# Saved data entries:
^^^^^^^^
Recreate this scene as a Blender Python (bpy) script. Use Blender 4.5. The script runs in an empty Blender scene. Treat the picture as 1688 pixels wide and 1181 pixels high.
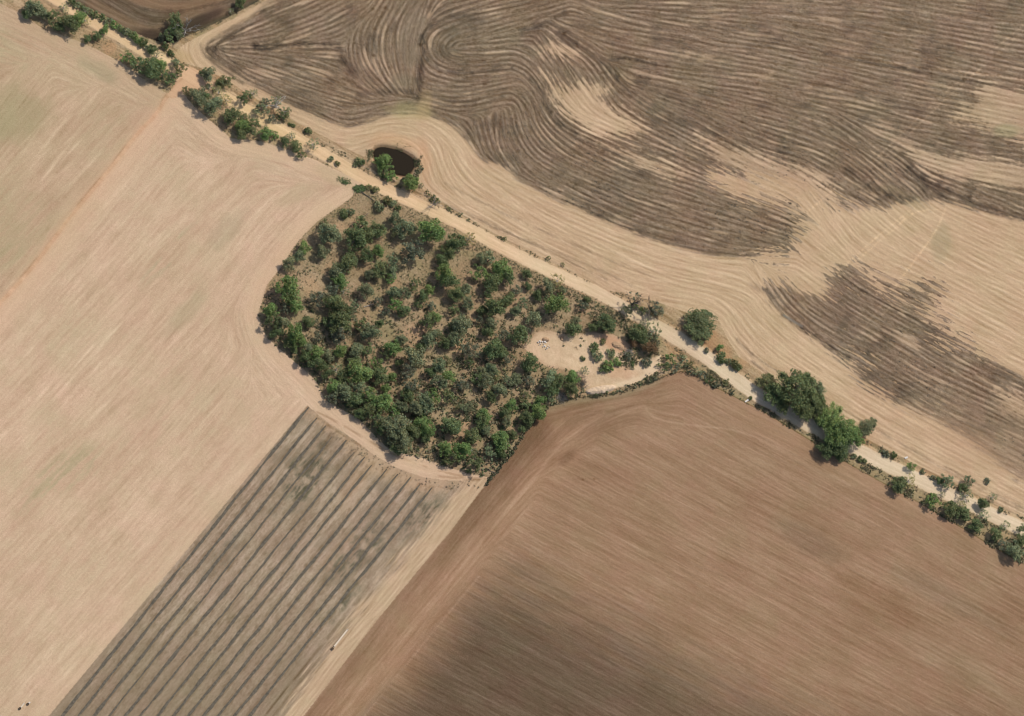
import bpy, math, random
import numpy as np
from mathutils import Vector

# ---------------------------------------------------------------- camera, sky, sun, exposure
scene = bpy.context.scene
COL = scene.collection
W0, H0, MPP = 1688.0, 1181.0, 0.30           # the frame, and metres on the ground for one unit of it
DIST, TILT = 2500.0, math.radians(22.0)      # a high aerial camera looking a little off the vertical
VIEW_AZ = math.radians(232.0)                # ground bearing (from +X) of the camera: lower left of the place
camd = bpy.data.cameras.new('camera')
camera = bpy.data.objects.new('camera', camd); COL.objects.link(camera)
cpos = Vector((math.cos(VIEW_AZ)*math.sin(TILT), math.sin(VIEW_AZ)*math.sin(TILT), math.cos(TILT)))*DIST
fwd = (-cpos).normalized()
up0 = Vector((0, 1, 0)); up = (up0 - fwd*up0.dot(fwd)).normalized(); right = fwd.cross(up).normalized()
from mathutils import Matrix
camera.matrix_world = Matrix(((right.x, up.x, -fwd.x, cpos.x), (right.y, up.y, -fwd.y, cpos.y), (right.z, up.z, -fwd.z, cpos.z), (0, 0, 0, 1)))
camd.sensor_width = 36.0; camd.lens = 36.0*DIST/(W0*MPP)
camd.clip_start = 10.0; camd.clip_end = 9000.0
scene.camera = camera

SUN_EL, SUN_DIR = math.radians(50.0), math.radians(42.0)   # bearing towards the sun, measured from +X
sund = bpy.data.lights.new('sun', 'SUN'); sund.energy = 3.6; sund.angle = math.radians(0.53); sund.color = (1.0, 0.955, 0.88)
sun = bpy.data.objects.new('sun', sund); COL.objects.link(sun)
sv = Vector((math.cos(SUN_DIR)*math.cos(SUN_EL), math.sin(SUN_DIR)*math.cos(SUN_EL), math.sin(SUN_EL)))
sun.rotation_euler = sv.to_track_quat('Z', 'Y').to_euler(); sun.location = (0, 0, 300)
world = bpy.data.worlds.new('World'); scene.world = world; world.use_nodes = True
nt = world.node_tree; nt.nodes.clear()
sky = nt.nodes.new('ShaderNodeTexSky'); sky.sky_type = 'NISHITA'; sky.sun_disc = False
sky.sun_elevation = SUN_EL; sky.sun_rotation = math.pi/2 - SUN_DIR; sky.dust_density = 2.0
bg = nt.nodes.new('ShaderNodeBackground'); bg.inputs['Strength'].default_value = 0.13
wo = nt.nodes.new('ShaderNodeOutputWorld')
nt.links.new(sky.outputs[0], bg.inputs[0]); nt.links.new(bg.outputs[0], wo.inputs[0])
scene.view_settings.view_transform = 'Standard'; scene.view_settings.look = 'None'
scene.cycles.pixel_filter_type = 'BLACKMAN_HARRIS'; scene.cycles.filter_width = 1.1
scene.view_settings.exposure = 0.0; scene.view_settings.gamma = 1.0; scene.view_settings.use_curve_mapping = False

# ---------------------------------------------------------------- survey coordinates -> ground metres
_c = np.array(cpos); _f = np.array(fwd); _u = np.array(up); _r = np.array(right)
def ground(px, py, z=0.0):
    """Ground point (x, y) at height z for survey coordinates (px, py)."""
    a = (np.asarray(px, float) - W0/2)*MPP/DIST; b = (H0/2 - np.asarray(py, float))*MPP/DIST
    dx = _f[0] + a*_r[0] + b*_u[0]; dy = _f[1] + a*_r[1] + b*_u[1]; dz = _f[2] + a*_r[2] + b*_u[2]
    t = (z - _c[2])/dz
    return _c[0] + t*dx, _c[1] + t*dy
# ---------------------------------------------------------------- ground survey grid
CELL = 1.42
X0, Y0 = -36.0, -36.0
NX, NY = int((W0 + 72)/CELL) + 1, int((H0 + 72)/CELL) + 1
gx = X0 + np.arange(NX)*CELL; gy = Y0 + np.arange(NY)*CELL
X, Y = np.meshgrid(gx, gy)                     # rows run down the picture
X = X.astype(np.float32); Y = Y.astype(np.float32)
rs = np.random.RandomState(7)

def vnoise(x, y, seed=0):
    t = np.random.RandomState(seed + 101).rand(256, 256).astype(np.float32)
    xf = np.floor(x); yf = np.floor(y)
    xi = xf.astype(np.int32) & 255; yi = yf.astype(np.int32) & 255
    u = x - xf; v = y - yf
    u = u*u*(3 - 2*u); v = v*v*(3 - 2*v)
    x1 = (xi + 1) & 255; y1 = (yi + 1) & 255
    return (t[yi, xi]*(1 - u) + t[yi, x1]*u)*(1 - v) + (t[y1, xi]*(1 - u) + t[y1, x1]*u)*v
def fbm(x, y, seed=0, octv=4):
    s = 0.0; a = 0.5; n = 0.0
    for i in range(octv):
        s = s + a*vnoise(x*(2.03**i) + 17.3*i, y*(2.03**i) - 9.1*i, seed + i); n += a; a *= 0.5
    return (s/n - 0.5)*2.0                      # about -1 .. 1
def sstep(a, b, v):
    t = np.clip((v - a)/(b - a), 0, 1); return t*t*(3 - 2*t)
def resample(pts, step):
    p = np.array(pts, float); out = [p[0]]
    for a, b in zip(p[:-1], p[1:]):
        n = max(1, int(math.ceil(np.hypot(*(b - a))/step)))
        for k in range(1, n + 1): out.append(a + (b - a)*k/n)
    return np.array(out)
def smooth(pts, it=2):
    p = np.array(pts, float)
    for _ in range(it):
        q = [p[0]]
        for a, b in zip(p[:-1], p[1:]): q += [a*.75 + b*.25, a*.25 + b*.75]
        q.append(p[-1]); p = np.array(q)
    return p
def pdist(pts, x=None, y=None, closed=False, side=False):
    """distance to a polyline; with side: signed, + on the left of travel as seen with y down"""
    x = X if x is None else x; y = Y if y is None else y
    p = np.array(pts, np.float32)
    if closed: p = np.vstack([p, p[:1]])
    best = np.full(x.shape, 1e9, np.float32); sg = np.ones(x.shape, np.float32) if side else None
    for a, b in zip(p[:-1], p[1:]):
        d = b - a; L = float(d @ d) + 1e-9
        t = np.clip(((x - a[0])*d[0] + (y - a[1])*d[1])/L, 0, 1)
        ex = x - (a[0] + t*d[0]); ey = y - (a[1] + t*d[1]); q = ex*ex + ey*ey
        m = q < best
        if side: sg = np.where(m, np.sign(d[0]*(y - a[1]) - d[1]*(x - a[0])), sg)
        best = np.where(m, q, best)
    r = np.sqrt(best)
    return r*sg if side else r
def inside(pts, x=None, y=None):
    x = X if x is None else x; y = Y if y is None else y
    p = np.array(pts, np.float32); r = np.zeros(x.shape, bool); n = len(p)
    for i in range(n):
        x1, y1 = p[i]; x2, y2 = p[(i + 1) % n]
        if y1 == y2: continue
        c = ((y1 > y) != (y2 > y)) & (x < (x2 - x1)*(y - y1)/(y2 - y1) + x1); r ^= c
    return r
def psd(pts):                                  # signed distance, + inside
    d = pdist(pts, closed=True); return np.where(inside(pts), d, -d)
def around(pts, m):                            # sub-window of the grid near some points
    p = np.array(pts); i0 = max(0, int((p[:, 0].min() - m - X0)/CELL)); i1 = min(NX, int((p[:, 0].max() + m - X0)/CELL) + 2)
    j0 = max(0, int((p[:, 1].min() - m - Y0)/CELL)); j1 = min(NY, int((p[:, 1].max() + m - Y0)/CELL) + 2)
    return (slice(j0, j1), slice(i0, i1))
def line_d(pts, reach):                        # distance, computed only near the line
    d = np.full(X.shape, 1e3, np.float32); s = around(pts, reach)
    d[s] = pdist(pts, X[s], Y[s]); return d

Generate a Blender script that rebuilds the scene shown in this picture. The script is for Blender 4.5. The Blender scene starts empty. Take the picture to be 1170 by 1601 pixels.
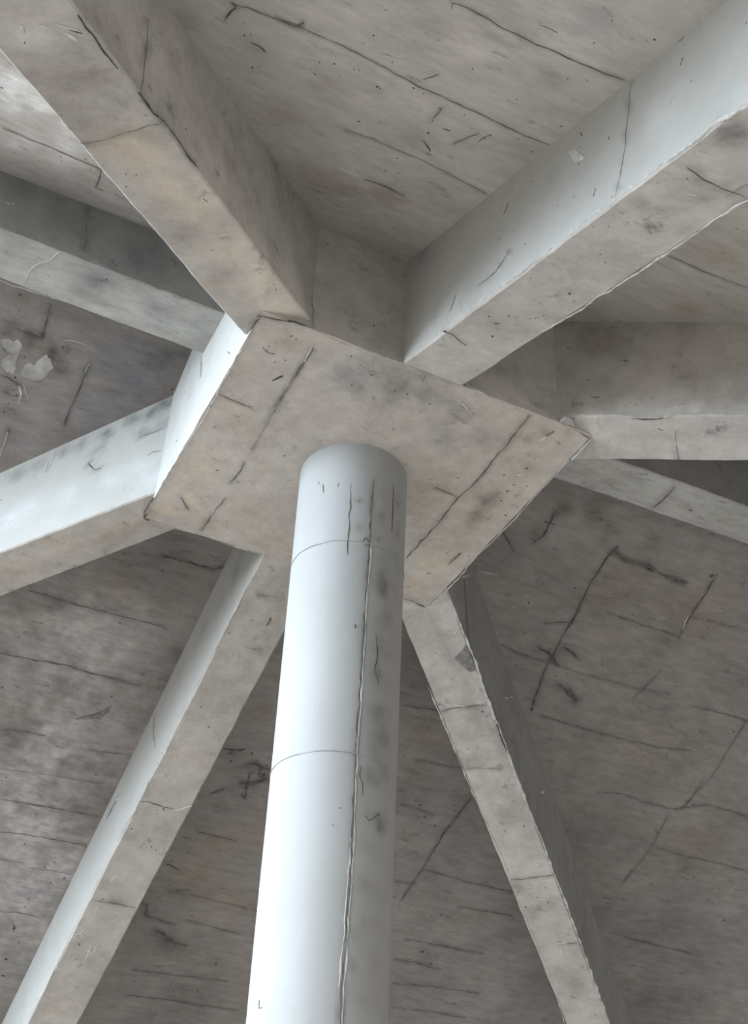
import bpy, bmesh, math, random
from mathutils import Vector, Matrix, noise, kdtree

scene = bpy.context.scene
COL = scene.collection
random.seed(7)

# ------------------------------------------------------------------ camera
R_ = Vector((0.89837155, -0.43717408, 0.04251342))
U_ = Vector((-0.29971298, -0.5393703, 0.78692554))
F_ = Vector((0.32109297, 0.71969334, 0.61558168))
cam_data = bpy.data.cameras.new('camera')
cam_data.sensor_fit = 'VERTICAL'
cam_data.sensor_height = 36.0
cam_data.lens = 46.4816
cam_data.clip_start = 0.02
cam = bpy.data.objects.new('camera', cam_data)
COL.objects.link(cam)
M = Matrix.Identity(4)
for i in range(3):
    M[i][0] = R_[i]; M[i][1] = U_[i]; M[i][2] = -F_[i]
M[0][3], M[1][3], M[2][3] = -1.30844, -3.09021, 1.60227
cam.matrix_world = M
scene.camera = cam

# ------------------------------------------------------------------ exposure
vs = scene.view_settings
vs.view_transform = 'Standard'
vs.look = 'None'
vs.gamma = 1.0
vs.exposure = 0.14
vs.use_curve_mapping = False

# ------------------------------------------------------------------ sky: overcast, brighter towards the open left end
world = bpy.data.worlds.new('overcast_sky')
scene.world = world
world.use_nodes = True
nt = world.node_tree
nt.nodes.clear()
def wn(t, **k):
    n = nt.nodes.new(t)
    for a, v in k.items(): setattr(n, a, v)
    return n
out = wn('ShaderNodeOutputWorld'); bg = wn('ShaderNodeBackground')
tc = wn('ShaderNodeTexCoord')
dot = wn('ShaderNodeVectorMath', operation='DOT_PRODUCT')
SKY_DIR = Vector((-1.0, 0.12, 0.05)).normalized()
dot.inputs[1].default_value = SKY_DIR
ramp = wn('ShaderNodeValToRGB')
ramp.color_ramp.interpolation = 'EASE'
mp = wn('ShaderNodeMapRange')
mp.inputs['From Min'].default_value = -1; mp.inputs['From Max'].default_value = 1
nt.links.new(tc.outputs['Generated'], dot.inputs[0])
nt.links.new(dot.outputs['Value'], mp.inputs['Value'])
nt.links.new(mp.outputs['Result'], ramp.inputs['Fac'])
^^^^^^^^
# JOB:
Start with the line that includes "Generate a Blender" and finish with the line that includes "vs.use_curve_mapping = False": reproduce those lines exactly, nothing before or after, and omit any pictures.

# EXERCISE OUTPUT:
Generate a Blender script that rebuilds the scene shown in this picture. The script is for Blender 4.5. The Blender scene starts empty. Take the picture to be 1170 by 1601 pixels.
import bpy, bmesh, math, random
from mathutils import Vector, Matrix, noise, kdtree

scene = bpy.context.scene
COL = scene.collection
random.seed(7)

# ------------------------------------------------------------------ camera
R_ = Vector((0.89837155, -0.43717408, 0.04251342))
U_ = Vector((-0.29971298, -0.5393703, 0.78692554))
F_ = Vector((0.32109297, 0.71969334, 0.61558168))
cam_data = bpy.data.cameras.new('camera')
cam_data.sensor_fit = 'VERTICAL'
cam_data.sensor_height = 36.0
cam_data.lens = 46.4816
cam_data.clip_start = 0.02
cam = bpy.data.objects.new('camera', cam_data)
COL.objects.link(cam)
M = Matrix.Identity(4)
for i in range(3):
    M[i][0] = R_[i]; M[i][1] = U_[i]; M[i][2] = -F_[i]
M[0][3], M[1][3], M[2][3] = -1.30844, -3.09021, 1.60227
cam.matrix_world = M
scene.camera = cam

# ------------------------------------------------------------------ exposure
vs = scene.view_settings
vs.view_transform = 'Standard'
vs.look = 'None'
vs.gamma = 1.0
vs.exposure = 0.14
vs.use_curve_mapping = False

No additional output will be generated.